2020-01-27bloomberg.com

Sales of New York City apartment buildings tumbled to near-decade lows last year, after new rent rules scared investors away from properties with regulated units.

By every measure, it was a terrible 2019 for those in the business of owning and selling multifamily properties. The dollar value of purchases across all boroughs fell 40% from the prior year to $6.91 billion, the lowest total since 2011, according to a report by brokerage Ariel Property Advisors. There were 290 multifamily deals -- a 36% decline, and the first year with fewer than 300 transactions in records dating to 2010.

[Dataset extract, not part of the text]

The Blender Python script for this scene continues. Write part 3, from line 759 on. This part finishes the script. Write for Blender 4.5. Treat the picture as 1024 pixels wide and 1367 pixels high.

Apartments fell out of favor for investors last year as they digested New York's new rent law, which governs about 1 million apartments in the city. The overhaul took direct aim at landlords' income by making it almost impossible to raise rents, remove units from state regulation or even recoup the costs of capital improvements. In doing so, it upended a basic tenet of apartment investing: that spending on renovations could bring higher returns.

Kind of funny -- not that we're fans of rent regulation, but the rules just basically eliminate the ability of landlords and developers to boot people off of rent regulation, something you wouldn't expect to be able to do under rent regulation in the first place. This is another instance of the kind of battle between the "winners" and "left-behinds" we are seeing more and more of in our economy and polity.